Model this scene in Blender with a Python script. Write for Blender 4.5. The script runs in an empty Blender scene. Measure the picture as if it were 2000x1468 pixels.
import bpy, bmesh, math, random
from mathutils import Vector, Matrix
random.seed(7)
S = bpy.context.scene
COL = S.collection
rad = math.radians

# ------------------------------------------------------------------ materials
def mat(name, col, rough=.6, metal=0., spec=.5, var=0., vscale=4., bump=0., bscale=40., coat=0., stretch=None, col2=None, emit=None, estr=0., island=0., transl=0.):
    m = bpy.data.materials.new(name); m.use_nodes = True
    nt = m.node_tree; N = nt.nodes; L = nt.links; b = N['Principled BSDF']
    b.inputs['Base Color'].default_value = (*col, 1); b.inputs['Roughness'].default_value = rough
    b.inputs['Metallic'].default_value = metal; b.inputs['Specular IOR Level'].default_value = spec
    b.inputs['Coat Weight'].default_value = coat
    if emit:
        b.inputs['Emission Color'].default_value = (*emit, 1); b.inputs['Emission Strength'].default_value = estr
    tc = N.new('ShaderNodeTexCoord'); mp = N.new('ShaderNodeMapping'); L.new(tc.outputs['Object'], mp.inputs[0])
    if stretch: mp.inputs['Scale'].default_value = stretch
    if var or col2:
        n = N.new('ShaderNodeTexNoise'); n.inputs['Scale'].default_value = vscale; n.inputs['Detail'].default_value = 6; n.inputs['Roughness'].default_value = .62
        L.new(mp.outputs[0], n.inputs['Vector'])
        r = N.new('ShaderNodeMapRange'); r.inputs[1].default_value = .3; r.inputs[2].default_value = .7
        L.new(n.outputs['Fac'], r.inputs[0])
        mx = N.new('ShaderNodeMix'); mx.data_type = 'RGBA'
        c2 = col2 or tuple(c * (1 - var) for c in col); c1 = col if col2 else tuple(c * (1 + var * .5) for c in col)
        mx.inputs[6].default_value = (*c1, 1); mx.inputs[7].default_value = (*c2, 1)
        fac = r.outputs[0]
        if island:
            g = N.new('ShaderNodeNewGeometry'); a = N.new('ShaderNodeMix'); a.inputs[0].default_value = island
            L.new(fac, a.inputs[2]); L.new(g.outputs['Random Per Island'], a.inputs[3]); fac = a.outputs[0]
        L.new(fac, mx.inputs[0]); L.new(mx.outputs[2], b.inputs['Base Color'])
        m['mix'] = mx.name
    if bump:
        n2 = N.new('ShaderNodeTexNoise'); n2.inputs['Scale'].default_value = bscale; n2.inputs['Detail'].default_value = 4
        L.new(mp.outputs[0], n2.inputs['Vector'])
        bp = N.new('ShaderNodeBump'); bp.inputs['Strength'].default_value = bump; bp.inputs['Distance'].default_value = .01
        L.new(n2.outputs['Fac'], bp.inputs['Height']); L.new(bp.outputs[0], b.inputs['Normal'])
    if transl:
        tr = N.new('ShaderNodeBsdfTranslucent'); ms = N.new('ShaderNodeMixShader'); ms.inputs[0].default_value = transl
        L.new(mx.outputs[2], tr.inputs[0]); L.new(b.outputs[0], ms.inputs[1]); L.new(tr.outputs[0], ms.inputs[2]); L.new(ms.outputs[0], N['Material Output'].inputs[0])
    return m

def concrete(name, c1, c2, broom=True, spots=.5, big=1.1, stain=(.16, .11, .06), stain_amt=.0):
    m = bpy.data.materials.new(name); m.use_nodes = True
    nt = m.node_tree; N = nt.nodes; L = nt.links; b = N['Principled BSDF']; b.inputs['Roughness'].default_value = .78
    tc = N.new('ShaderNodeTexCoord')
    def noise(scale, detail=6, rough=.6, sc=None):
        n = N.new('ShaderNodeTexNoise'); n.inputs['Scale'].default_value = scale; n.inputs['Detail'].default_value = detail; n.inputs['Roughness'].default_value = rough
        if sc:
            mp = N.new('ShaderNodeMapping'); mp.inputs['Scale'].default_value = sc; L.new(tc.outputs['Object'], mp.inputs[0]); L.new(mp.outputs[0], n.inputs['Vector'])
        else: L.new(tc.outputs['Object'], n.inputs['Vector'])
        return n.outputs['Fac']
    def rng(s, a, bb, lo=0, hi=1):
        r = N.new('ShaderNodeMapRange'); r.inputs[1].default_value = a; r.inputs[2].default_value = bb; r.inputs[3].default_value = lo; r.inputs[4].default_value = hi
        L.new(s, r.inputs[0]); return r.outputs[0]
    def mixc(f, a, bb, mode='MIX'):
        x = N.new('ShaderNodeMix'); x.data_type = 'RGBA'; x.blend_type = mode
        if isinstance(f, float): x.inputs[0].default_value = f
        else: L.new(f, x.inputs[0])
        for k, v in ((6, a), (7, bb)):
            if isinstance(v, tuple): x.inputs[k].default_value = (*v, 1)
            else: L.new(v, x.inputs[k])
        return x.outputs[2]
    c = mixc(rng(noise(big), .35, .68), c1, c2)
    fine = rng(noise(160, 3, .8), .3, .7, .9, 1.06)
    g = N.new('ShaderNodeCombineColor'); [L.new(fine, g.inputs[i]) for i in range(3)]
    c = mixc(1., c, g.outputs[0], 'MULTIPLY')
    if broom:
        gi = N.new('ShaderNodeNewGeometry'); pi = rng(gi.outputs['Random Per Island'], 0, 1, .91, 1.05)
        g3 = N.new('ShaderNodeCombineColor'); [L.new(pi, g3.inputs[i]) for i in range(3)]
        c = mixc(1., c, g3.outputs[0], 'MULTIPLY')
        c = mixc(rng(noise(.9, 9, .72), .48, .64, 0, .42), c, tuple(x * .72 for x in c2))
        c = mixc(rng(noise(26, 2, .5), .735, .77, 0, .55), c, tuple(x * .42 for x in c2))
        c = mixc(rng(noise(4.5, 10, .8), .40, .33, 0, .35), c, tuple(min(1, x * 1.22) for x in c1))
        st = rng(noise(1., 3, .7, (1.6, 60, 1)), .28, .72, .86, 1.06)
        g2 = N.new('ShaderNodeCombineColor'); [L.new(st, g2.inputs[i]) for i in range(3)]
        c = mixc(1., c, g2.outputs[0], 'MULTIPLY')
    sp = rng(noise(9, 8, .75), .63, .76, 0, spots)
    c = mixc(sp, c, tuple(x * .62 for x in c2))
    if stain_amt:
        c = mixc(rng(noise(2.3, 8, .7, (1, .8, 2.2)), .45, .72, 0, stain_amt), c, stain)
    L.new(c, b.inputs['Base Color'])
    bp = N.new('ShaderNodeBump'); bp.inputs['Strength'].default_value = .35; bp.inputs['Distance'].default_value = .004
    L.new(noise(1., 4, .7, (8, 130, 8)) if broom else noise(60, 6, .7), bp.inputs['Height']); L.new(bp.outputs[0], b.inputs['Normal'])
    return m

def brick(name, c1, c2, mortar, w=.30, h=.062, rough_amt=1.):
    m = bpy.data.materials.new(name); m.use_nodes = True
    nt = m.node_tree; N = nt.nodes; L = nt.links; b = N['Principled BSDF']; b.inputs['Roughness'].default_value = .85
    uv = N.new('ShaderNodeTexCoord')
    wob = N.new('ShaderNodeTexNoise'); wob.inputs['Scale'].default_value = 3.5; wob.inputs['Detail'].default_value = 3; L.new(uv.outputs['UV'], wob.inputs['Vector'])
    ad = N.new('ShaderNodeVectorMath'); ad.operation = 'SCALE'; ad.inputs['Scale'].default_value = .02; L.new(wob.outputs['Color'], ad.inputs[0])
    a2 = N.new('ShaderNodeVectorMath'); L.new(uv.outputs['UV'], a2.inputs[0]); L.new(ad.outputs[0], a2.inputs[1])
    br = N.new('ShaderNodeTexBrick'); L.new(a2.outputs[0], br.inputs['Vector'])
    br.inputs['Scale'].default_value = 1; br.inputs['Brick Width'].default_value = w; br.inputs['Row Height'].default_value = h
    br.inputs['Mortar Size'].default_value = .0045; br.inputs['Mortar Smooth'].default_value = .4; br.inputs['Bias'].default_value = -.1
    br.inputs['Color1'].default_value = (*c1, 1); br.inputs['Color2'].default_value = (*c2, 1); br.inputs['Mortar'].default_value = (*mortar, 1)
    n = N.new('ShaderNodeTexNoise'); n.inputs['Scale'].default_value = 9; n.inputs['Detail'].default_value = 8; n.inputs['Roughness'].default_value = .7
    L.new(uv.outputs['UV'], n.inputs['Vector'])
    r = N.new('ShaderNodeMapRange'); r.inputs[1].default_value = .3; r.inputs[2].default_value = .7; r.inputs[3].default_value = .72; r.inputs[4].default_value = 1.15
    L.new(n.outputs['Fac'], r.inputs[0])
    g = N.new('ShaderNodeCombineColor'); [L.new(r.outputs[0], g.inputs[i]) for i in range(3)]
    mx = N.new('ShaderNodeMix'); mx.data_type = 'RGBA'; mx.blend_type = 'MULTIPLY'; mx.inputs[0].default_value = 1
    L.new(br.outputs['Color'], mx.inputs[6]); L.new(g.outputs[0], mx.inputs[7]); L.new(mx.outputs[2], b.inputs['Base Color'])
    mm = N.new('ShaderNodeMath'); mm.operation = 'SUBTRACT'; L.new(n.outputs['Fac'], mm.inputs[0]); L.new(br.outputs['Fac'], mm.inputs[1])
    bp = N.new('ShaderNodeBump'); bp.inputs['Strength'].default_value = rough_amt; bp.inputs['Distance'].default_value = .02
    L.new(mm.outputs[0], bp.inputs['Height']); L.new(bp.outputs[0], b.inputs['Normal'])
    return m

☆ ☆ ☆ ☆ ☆

● **Job**
Quote verbatim the opening lines of the listing above, ending with the line where "rad = math.radians" appears; include both endpoints and nothing more.

● **Response to this exercise**
Model this scene in Blender with a Python script. Write for Blender 4.5. The script runs in an empty Blender scene. Measure the picture as if it were 2000x1468 pixels.
import bpy, bmesh, math, random
from mathutils import Vector, Matrix
random.seed(7)
S = bpy.context.scene
COL = S.collection
rad = math.radians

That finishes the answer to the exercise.